Experience, Learn, and Love Life

Thursday, October 2, 2014

1 October, 2014 - to Pensacola

This morning we awoke to a slight drizzle, but the weather was warm and comfortable. We had decided to take this morning and visit the Acadian Cultural Center, known as Vermillionville in Fayette, LA.  We found it to be a delightful place, filled with information and exhibits and interesting things.  It is a reconstructed village from the early 1800's, representing life among the Acadians or Cajun people.  It is located on a bayou and has reconstructed buildings including an actual home from the period, relocated here. As we walked through the village, we could feel a bit of the sense of how these people lived before the Civil War.

 Notice the cypress trees festooned with Spanish moss and the bayou nestled in the background.  In the 1800's they dried the Spanish moss and used it, along with cotton to stuff their mattresses.   They also used the dried moss to mix with mud to make it hold together.  Then they would build a frame for a house and put sticks between the supports for the wall and drape the mixture of mud and moss over the stick.  When it hardened, it was the material that made building homes in this area possible.  One of the presenters at the center was a Choctaw Indian lady who indicated that the indians made their structures the same way but the Acadians improved it by plastering the walls, over the dried mud and moss material.


 Here we are standing on the front porch of the home of one of the wealthy cattle ranchers,Monsieur. Broussard.  Notice the blue paint used for the trim and the underside of the porch.  When the Acadians were exiled here, they quickly learned that one of the pests was the mud dauber wasp.  But it will not build a nest on a blue surface, so blue was used on all the porch ceilings.
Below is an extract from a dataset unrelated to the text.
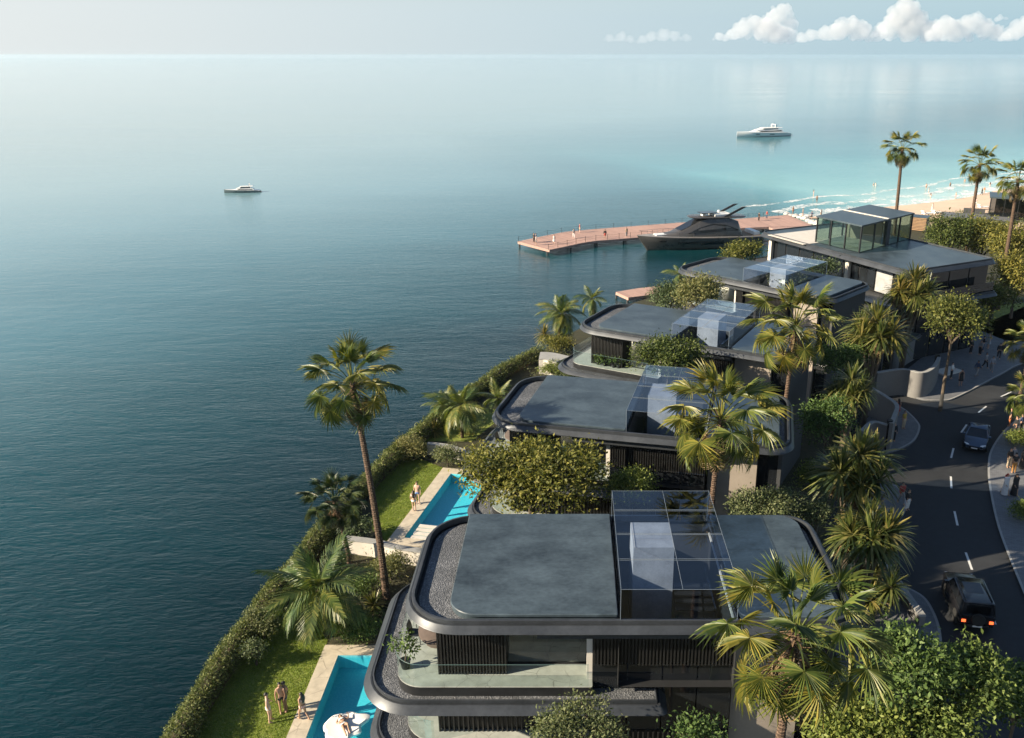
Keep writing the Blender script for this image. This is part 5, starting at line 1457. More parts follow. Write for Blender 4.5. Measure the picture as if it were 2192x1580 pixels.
cd_ = (dw[4]-dw[2]).normalized(); car('low steel-blue car driving towards the bend with its bonnet facing us', at(2089,948), math.atan2(cd_.y, cd_.x)+.12, False, PAINT_BLUE, False)

# ------------------------------------------------------------------ gate walls and street buildings
def gate(label, px, h, w=.28):
    pts = smooth_line([at(u, v, 0.13) for u, v in px], 6)
    t = thing('gate_wall', label, 'wall', (pts[0].x, pts[0].y, 0.0))
    P = [p - Vector((pts[0].x, pts[0].y, p.z)) for p in pts]
    a = offset_line(P, w/2); b = offset_line(P, -w/2)
    MB().prism([(p.x,p.y) for p in a + b[::-1]], 0, h).build('wall_body', M['gatewall'], t, smooth=True)
    a = offset_line(P, w/2+.04); b = offset_line(P, -w/2-.04)
    MB().prism([(p.x,p.y) for p in a + b[::-1]], h+.002, h+.07).build('coping', M['kerb'], t)
    return t, pts
gate('tall curved grey gate wall sweeping to the dark post at the paved corner', [(1870,850),(1925,842),(1965,850),(1990,838),(2003,815)], 2.6)
gate('straight grey wall behind the curved gate wall, running under the canopy', [(1905,800),(1950,770),(2010,745)], 2.4)
gate('rounded grey gate wall with the narrow doorway near the three standing walkers', [(1850,880),(1890,905),(1912,925),(1906,950),(1900,965)], 2.6)
gate('low straight wall with a brown top between driveway and street', [(1893,1222),(1930,1280),(1972,1340)], .75, .35)
gate('grey wall of the sheltered entrance below the rounded gate wall', [(1838,975),(1862,955),(1893,962)], 2.3)
for (u, v, lb) in ((1999,812,'dark gate post at the end of the tall curved wall'),(1897,962,'dark gate post at the narrow doorway of the rounded wall')):
    p = at(u, v, .13); t = thing('gate_post', lb, 'post', (p.x, p.y, 0)); MB().box(-.16,.16,-.16,.16,0,2.75).build('shaft', M['yacht_black'], t); MB().box(-.2,.2,-.2,.2,2.752,2.8).build('cap', M['dark_metal'], t)
p = at(2012,800,.13); t = thing('entrance_slab', 'pale lit threshold slab by the tall curved gate wall', 'slab', (p.x,p.y,.13), R(30)); MB().box(-.2,2.6,-.8,.8,0,.12).build('slab_body', M['pale'], t)

# beach pavilion, cabana, low walls
def pavilion():
    c = at(2116, 470, 0); t = thing('beach_pavilion', 'dark glass beach pavilion with a flat sloping-edged roof', 'pavilion', (c.x, c.y, 0), R(-24))
    w, d, h = 9.0, 6.0, 4.3
    MB().stack([ringz([(-.4,-.5),(w+6,-.5),(w+6,d+.5),(-.4,d+.5)],h), ringz([(-.4,-.5),(w+6,-.5),(w+6,d+.5),(-.4,d+.5)],h+.3)], True, True).build('roof', M['roof'], t)
    for i in range(6):
        MB().quad((i*2.5,0,.3),(i*2.5+2.4,0,.3),(i*2.5+2.4,0,h-.05),(i*2.5,0,h-.05)).build('pane', M['glass_dark'], t, fix=False)
        MB().box(i*2.5-.08,i*2.5+.02,-.06,.06,.05,h-.01).build('post', M['dark_metal'], t)
    for j in range(3):
        MB().quad((0,j*2,.3),(0,j*2+1.92,.3),(0,j*2+1.92,h-.05),(0,j*2,h-.05)).build('pane', M['glass_dark'], t, fix=False)
        MB().box(-.06,.06,j*2+1.92,j*2+2.0,.05,h-.01).build('post', M['dark_metal'], t)
    MB().box(1,w+5,d-.4,d-.2,0,h-.01).build('back_wall', M['inner'], t)
    MB().box(-.5,w+6,-.6,d+.6,-.02,.28).build('plinth', M['wall_dark'], t)
pavilion()
c = at(2060,470,0); t = thing('terrace_wall', 'low grey terrace before the beach pavilion', 'wall', (c.x,c.y,0), R(-24))
MB().box(-4,9,-3,4,0,.7).build('terrace_body', M['wall_dark'], t); MB().box(-3.6,8.6,-2.6,3.6,.702,.74).build('terrace_floor', M['paving'], t); MB().box(0,4,4.1,4.4,0,1.7).build('screen_wall', M['wall_dark'], t)
c = at(1966,492,0); t = thing('beach_cabana', 'small beach cabana with a slatted side and dark roof on the sand', 'cabana', (c.x,c.y,0), R(-30))
MB().box(-1.6,1.6,-1.5,1.5,2.5,2.62).build('roof', M['roof'], t)
MB().box(-1.5,-1.4,-1.4,1.4,0,2.5).build('side_wall', M['pale'], t)
MB().box(-1.4,1.5,1.3,1.4,0,2.5).build('back_wall', M['pale'], t)
for k in range(9): MB().box(-1.38,1.5,-1.45,-1.38,.12+k*.27,.3+k*.27).build('slat', M['teak'], t)
for sx in (-1.45,1.45): MB().box(sx-.06,sx+.06,-1.5,-1.38,0,2.49).build('post', M['dark_metal'], t)
rn = random.Random(8)
def rock(u, v, z, s, lb, nm='rock', grp=None, mat='rock'):
    p = at(u, v, z); bm = bmesh.new(); bmesh.ops.create_icosphere(bm, subdivisions=2, radius=1)
    for vv in bm.verts:
        vv.co *= rn.uniform(.82,1.12); vv.co.z *= .6; vv.co *= s
    me = bpy.data.meshes.new(nm); bm.to_mesh(me); bm.free()
    o = link(nm, me, M[mat], None, loc=(p.x, p.y, z+.15*s), rot=(0,0,rn.uniform(0,6))); return set_props(o, lb, 'rock', grp)
for u, v, s in ((1684,459.5,.8),(1692,462,.6),(1703,464,.9),(1712,467,.7),(1722,470,1.0),(1731,474,.8),(1740,479,1.1),(1746,476,.7),(1752,481,1.2),(1760,472,.8),(1716,461,.6),(1728,464,.7)):
    rock(u, v, SEA, s, 'pale boulder in the surf beside the beach end of the pink jetty', grp='boulders where the jetty meets the beach')
for k,(u, v, a) in enumerate(((1985,460,.3),(2005,458,.5),(2105,446,.2))):
    p = at(u, v, 0.01); t = thing('beach_lounger', ['low white beach lounger on the sand','white beach lounger with raised back on the sand','grey-white beach lounger beside the pavilion'][k], 'lounger', (p.x,p.y,.0), a)
    MB().box(-1.1,1.1,-.5,.5,.25,.4).build('mattress', M['float'], t); MB().obox((-1.0,0,.62),(.3,0,.0-.22),(0,.5,0),(.06,0,.08)).build('backrest', M['float'], t)
    for sx in (-.9,.9):
        for sy in (-.4,.4): MB().box(sx-.04,sx+.04,sy-.04,sy+.04,0,.249).build('leg', M['teak'], t)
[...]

 These good old boys gave us a concert of Cajun music in the old school house.   It sounds so similar to Zydeco music but the difference is in the timing and the instruments.  Cajun music is 3/4 time and uses mainly an accordion, guitar and fiddle. Zydeco adds percussion and is mostly 4/4 time.  This old style squeeze box is now made mostly only in the Louisiana area.  Notice the smaller keyboard and size.  He told us they used to buy them from Germany but all but one of the factories went out of business and they could not deal with the one left, so started making their own.  Now it is called an Acadiana Accordion and the only foreign part is the bellows.  The songs are sung in French with a Cajun accent.  I think it does not matter how good your voice is, only that you can make it go up and down with a nasal twang and foreign language.  I think it is fun to hear.   Mom is not so sure.
 You can see here the old style of spinning, carding and sorting cotton. 2 paddles with combs in them sort out the seeds and stems from the cotton balls, leaving course brown cotton material.  They used hollow gourds to hold lots of things, including cotton seeds, turned into oil and the raw cotton.  The chair seats were made of hides, either deer or cow, fitted over the knobs of the frame.  This lovely lady developed a deep interest in nearly forgotten Acadian practices and learned how to make thread from the cotton the old way, by spinning and then weaving it into cloth.  She was very knowledgeable and had lots of information. Her 12 year old daughter is also learning how to card, spin and weave.

This interesting gentleman  carves wood by hand, such as the duck he his holding, which I purchased.  However, not one of his carvings are identical. Behind him on the floor you can see bundles of wood.  He stacks colored woods together with glue, then cuts them randomly and restacks and glues and does this over and over to create unique wood patterns to carve into shapes.  He also accidentally discovered that when fungus is allowed to grow in cut wood in this area, several different types compete in the wood and lay down layers of chemicals to stop the spread of competing fungi. After a year he heats the wood, killing the fungus and cuts it open.  You can see the patterns in the wood formed by the fungus, giving each piece a unique appearance.

At one point, to continue through the area, we had to either backtrack a ways or take a hand operated ferry across the bayou.  We watched a class of schoolgirls do it first and then I did it by myself to take us across.


 
 We did finally get the doc on the dock and were able to go on with our fascinating tour of old Acadia.





We then drove on to Pensacola, stopping briefly in Gulfport, Mississippi for a picture on the Gulf Coast.  We are having a great trip!